--- BEGIN Extracted data ---

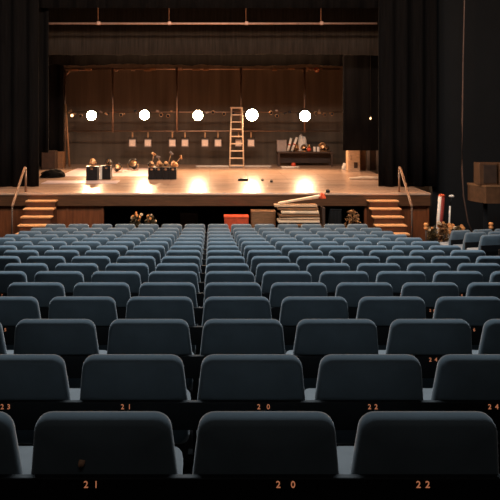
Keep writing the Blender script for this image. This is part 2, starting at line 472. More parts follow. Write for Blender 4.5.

--- END Extracted data ---
--- BEGIN Extracted data ---

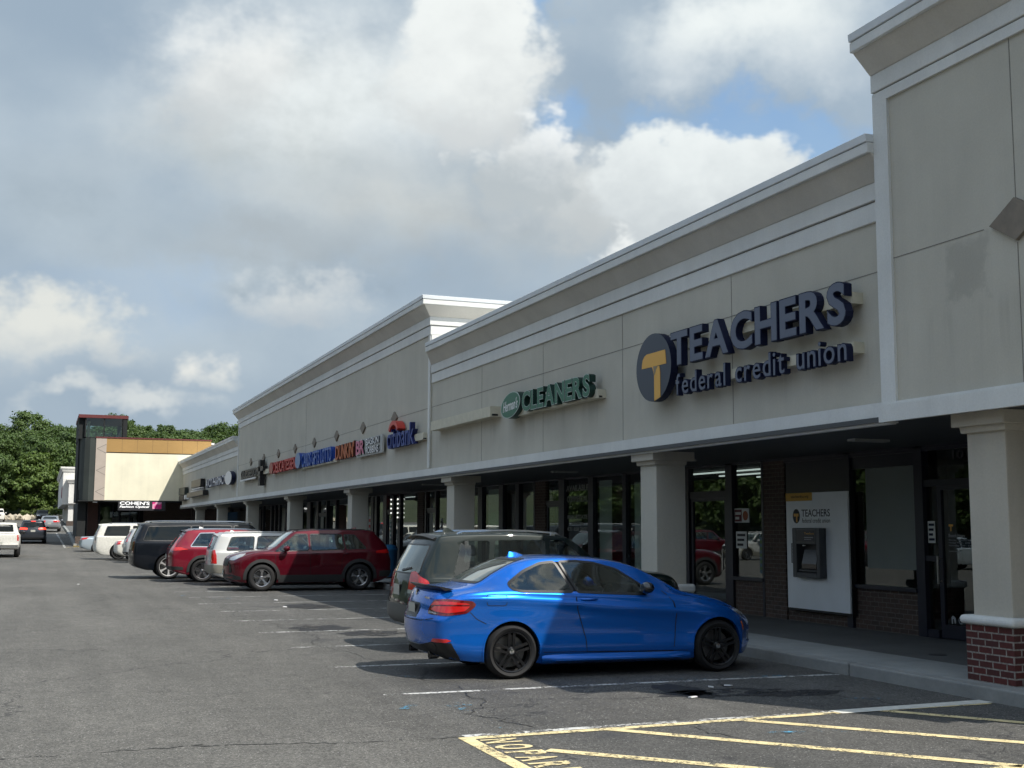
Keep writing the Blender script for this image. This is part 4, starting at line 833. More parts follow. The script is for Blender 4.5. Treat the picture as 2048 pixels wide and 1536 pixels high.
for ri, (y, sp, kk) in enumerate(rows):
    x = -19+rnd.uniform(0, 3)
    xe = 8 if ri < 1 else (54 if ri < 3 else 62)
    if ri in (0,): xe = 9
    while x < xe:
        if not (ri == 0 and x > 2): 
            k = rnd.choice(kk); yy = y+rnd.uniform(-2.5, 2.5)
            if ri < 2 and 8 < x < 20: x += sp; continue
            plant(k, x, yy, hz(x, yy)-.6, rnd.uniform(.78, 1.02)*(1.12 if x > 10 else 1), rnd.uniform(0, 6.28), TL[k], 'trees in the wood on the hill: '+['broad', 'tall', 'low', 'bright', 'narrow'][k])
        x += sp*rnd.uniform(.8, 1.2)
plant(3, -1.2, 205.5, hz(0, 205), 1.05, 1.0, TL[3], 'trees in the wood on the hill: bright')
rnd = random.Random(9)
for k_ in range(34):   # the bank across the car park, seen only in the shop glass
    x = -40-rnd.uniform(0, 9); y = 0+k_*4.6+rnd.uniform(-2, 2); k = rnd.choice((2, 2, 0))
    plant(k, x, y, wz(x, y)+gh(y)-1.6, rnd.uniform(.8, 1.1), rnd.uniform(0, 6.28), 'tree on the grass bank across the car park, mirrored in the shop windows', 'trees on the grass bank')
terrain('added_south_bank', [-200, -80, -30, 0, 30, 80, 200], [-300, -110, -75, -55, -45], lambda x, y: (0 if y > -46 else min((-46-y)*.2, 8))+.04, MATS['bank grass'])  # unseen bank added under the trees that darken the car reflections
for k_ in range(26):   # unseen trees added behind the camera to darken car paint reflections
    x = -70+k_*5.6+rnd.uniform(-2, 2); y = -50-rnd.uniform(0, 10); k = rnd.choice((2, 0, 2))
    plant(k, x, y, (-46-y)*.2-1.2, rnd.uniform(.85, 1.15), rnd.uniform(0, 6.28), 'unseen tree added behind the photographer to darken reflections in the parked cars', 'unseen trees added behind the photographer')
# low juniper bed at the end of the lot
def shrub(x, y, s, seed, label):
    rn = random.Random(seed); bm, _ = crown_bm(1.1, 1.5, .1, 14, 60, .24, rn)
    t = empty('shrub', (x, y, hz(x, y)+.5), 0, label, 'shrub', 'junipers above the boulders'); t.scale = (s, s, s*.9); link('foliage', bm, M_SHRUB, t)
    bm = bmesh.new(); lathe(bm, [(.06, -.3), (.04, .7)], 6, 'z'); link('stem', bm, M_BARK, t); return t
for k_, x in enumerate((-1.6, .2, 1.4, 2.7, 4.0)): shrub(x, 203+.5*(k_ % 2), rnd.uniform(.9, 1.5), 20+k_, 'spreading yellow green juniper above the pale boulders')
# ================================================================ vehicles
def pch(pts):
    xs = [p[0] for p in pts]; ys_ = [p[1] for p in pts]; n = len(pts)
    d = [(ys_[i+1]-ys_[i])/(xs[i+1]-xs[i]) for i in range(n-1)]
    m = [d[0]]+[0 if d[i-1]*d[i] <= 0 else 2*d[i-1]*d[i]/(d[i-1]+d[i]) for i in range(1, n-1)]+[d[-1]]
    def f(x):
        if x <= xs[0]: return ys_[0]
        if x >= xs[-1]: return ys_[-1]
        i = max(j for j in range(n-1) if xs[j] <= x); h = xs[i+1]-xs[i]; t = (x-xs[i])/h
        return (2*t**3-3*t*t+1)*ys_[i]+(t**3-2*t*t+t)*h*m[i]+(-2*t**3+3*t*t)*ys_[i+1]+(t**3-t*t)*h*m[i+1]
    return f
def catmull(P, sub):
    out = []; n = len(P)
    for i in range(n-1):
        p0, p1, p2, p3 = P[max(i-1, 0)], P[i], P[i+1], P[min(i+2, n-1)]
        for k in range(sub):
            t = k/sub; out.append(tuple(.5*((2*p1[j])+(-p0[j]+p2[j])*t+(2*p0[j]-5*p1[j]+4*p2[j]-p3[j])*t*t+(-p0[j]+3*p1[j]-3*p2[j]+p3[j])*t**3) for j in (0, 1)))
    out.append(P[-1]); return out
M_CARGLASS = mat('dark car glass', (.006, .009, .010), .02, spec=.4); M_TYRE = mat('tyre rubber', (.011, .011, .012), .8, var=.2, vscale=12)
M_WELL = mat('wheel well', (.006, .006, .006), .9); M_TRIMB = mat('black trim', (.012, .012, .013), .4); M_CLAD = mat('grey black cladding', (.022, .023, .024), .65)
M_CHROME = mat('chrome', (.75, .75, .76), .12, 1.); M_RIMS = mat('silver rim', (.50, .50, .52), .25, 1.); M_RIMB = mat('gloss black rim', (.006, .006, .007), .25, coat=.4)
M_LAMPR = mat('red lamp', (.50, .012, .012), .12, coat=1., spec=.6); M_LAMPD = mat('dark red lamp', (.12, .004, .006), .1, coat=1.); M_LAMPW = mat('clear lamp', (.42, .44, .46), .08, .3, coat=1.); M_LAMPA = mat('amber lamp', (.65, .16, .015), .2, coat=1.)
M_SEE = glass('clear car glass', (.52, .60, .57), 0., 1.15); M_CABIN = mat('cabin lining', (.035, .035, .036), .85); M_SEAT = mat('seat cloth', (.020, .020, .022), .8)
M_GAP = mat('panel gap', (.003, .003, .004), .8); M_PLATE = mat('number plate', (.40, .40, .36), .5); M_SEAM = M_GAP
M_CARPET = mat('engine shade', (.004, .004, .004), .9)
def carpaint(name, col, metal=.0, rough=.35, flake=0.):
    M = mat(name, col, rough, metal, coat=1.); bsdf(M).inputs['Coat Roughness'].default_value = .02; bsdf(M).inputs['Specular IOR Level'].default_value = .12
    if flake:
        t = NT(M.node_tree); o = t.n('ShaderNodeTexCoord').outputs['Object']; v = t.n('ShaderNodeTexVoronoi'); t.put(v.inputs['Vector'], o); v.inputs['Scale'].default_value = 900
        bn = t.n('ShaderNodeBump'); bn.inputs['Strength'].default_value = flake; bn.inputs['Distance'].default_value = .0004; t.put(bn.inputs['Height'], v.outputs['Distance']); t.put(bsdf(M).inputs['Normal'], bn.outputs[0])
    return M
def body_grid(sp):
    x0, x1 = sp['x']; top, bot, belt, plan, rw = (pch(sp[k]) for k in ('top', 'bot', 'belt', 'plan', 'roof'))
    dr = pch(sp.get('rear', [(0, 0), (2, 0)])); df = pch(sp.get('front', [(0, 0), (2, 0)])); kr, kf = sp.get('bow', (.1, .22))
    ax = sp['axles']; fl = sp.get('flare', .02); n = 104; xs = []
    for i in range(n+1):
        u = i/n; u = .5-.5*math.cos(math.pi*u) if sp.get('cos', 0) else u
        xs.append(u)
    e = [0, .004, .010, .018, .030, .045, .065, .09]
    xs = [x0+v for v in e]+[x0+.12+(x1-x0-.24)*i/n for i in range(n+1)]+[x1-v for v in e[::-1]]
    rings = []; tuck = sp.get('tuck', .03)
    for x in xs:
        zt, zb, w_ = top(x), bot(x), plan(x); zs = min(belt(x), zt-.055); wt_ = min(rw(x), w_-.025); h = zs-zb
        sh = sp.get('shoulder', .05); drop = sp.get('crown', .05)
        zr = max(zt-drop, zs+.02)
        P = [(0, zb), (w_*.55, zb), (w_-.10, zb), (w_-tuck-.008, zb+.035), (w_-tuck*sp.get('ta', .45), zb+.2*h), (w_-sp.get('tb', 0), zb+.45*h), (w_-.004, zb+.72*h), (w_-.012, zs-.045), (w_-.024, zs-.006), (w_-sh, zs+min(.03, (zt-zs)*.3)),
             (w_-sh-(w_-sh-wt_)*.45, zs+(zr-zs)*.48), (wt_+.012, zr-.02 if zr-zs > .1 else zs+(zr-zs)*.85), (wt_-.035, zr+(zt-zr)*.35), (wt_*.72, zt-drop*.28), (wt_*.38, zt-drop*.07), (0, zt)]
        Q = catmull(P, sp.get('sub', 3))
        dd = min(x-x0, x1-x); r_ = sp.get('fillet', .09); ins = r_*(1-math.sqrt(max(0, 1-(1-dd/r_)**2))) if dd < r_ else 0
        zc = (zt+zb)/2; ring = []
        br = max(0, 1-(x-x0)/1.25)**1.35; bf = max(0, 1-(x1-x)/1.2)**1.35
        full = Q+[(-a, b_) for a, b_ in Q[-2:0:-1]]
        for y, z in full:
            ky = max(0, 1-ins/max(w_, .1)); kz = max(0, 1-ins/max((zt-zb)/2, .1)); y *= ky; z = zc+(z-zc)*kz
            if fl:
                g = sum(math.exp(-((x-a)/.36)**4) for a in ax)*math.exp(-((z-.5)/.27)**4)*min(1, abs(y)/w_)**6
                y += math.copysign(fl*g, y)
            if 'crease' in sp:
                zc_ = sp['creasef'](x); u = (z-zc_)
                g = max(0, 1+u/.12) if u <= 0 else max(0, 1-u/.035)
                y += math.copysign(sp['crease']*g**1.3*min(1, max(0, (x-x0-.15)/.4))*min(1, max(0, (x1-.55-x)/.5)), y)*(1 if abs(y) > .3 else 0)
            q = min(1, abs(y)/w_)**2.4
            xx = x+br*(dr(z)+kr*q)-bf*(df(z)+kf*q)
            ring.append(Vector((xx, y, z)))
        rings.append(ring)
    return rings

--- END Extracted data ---

### What needs to be done:
In the records above, tally the lines where the word "image" appears, and give the number and nothing else.

### Solved problem:
2